My larger problem with Mr Simpson’s argument, however, is that he seems to take it for granted that “the country  mostly didn’t want” an election — that the Liberals were wrong in their judgment that the “electorate [was] ready for a change.” I’m fairly certain he’s mistaken on both counts. But he’s wrong in a very Liberal way: that the majority of Canadians don’t seem ready to throw their support behind the Liberals as the force of change doesn’t mean that there isn’t a desire for political change in the country. He almost gets there in the end, when he offers the NDP as a newly viable alternative to the Tories, but stops short of facing up to what all polls now show: that an overwhelming majority of Canadians would vote for parties other than Harper’s, and a majority of those voters would support the NDP.

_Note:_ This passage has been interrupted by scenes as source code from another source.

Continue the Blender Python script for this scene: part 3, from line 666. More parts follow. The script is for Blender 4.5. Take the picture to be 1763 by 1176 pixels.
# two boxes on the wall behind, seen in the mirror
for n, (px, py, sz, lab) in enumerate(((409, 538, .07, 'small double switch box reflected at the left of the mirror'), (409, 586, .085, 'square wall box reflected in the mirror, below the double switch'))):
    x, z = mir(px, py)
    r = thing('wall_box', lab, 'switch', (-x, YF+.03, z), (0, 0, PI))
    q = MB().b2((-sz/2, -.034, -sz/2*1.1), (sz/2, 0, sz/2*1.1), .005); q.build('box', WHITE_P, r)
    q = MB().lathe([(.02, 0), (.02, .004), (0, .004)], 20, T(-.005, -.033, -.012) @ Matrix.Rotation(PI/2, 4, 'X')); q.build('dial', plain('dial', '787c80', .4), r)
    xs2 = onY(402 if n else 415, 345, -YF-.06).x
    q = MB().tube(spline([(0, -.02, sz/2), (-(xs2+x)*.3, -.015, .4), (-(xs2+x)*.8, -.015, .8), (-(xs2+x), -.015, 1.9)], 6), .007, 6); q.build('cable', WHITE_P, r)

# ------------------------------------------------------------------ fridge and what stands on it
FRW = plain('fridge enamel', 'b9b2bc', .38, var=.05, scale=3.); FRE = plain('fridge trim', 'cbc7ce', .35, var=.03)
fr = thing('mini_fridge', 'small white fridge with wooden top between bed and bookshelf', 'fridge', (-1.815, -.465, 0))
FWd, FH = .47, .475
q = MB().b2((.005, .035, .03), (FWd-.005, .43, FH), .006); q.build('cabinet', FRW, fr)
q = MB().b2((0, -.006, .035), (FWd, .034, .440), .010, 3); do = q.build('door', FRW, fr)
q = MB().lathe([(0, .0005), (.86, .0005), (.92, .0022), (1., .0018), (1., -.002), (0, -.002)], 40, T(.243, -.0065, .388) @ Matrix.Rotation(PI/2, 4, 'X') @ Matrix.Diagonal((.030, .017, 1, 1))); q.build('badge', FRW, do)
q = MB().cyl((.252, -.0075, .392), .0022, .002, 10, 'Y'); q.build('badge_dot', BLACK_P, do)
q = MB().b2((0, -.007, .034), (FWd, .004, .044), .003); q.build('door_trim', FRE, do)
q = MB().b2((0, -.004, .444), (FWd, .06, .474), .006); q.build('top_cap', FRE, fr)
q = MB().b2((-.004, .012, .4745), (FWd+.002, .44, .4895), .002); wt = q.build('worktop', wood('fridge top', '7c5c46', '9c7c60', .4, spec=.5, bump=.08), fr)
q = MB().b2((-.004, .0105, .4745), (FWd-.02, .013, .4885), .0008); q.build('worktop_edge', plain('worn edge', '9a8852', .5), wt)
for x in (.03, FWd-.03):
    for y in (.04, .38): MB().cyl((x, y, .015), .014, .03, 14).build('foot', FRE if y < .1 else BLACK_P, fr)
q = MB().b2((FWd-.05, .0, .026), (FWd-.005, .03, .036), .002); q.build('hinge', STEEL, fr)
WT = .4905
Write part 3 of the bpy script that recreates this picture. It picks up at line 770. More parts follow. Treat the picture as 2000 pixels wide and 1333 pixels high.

In sum, it sounds as if Mr Simpson is ready to equate a lack of enthusiasm for the Liberals with a lack of enthusiasm for this election or for change. The polls and, more tellingly, the advance voting figures suggest the opposite is true: that Canadians are keen to vote this year, and that real change might in fact be in the air. It’s entirely possible, of course, that the outcome of the election won’t reflect any of this — the vote in Ontario might split in such a way that the Tories gain seats, and it’s not even inconceivable (though unlikely) that they could win a majority of seats with an even smaller share of the popular vote than Chrétien in 1997 (and with much less of a mandate, given that Chrétien’s government still had the support of a centre-left popular majority).

But however the distribution of seats works out, the polls suggest that while we might be witnessing the impending end of Liberal Canada, liberal Canada is doing just fine. Nor is this development all that surprising. After the consolidation of votes on the right after 2004, a centrist position necessarily was going to lose appeal to voters on the left. Canada is not the US, after all. There, a Democratic party governing from the centre (if that) has long been the only viable alternative to hard-right Republicans. As Canadian Conservatism is taking on an ever more Republican appearance, though, the obvious, clearly demarcated alternative the NDP can offer has become more and more attractive, while the centre has shrunk. Put differently: the starker and less compromising the profile of the Tories, the less appealing the necessarily conciliatory and accommodating centrist approach.

On Monday, we’ll know what that means in practice.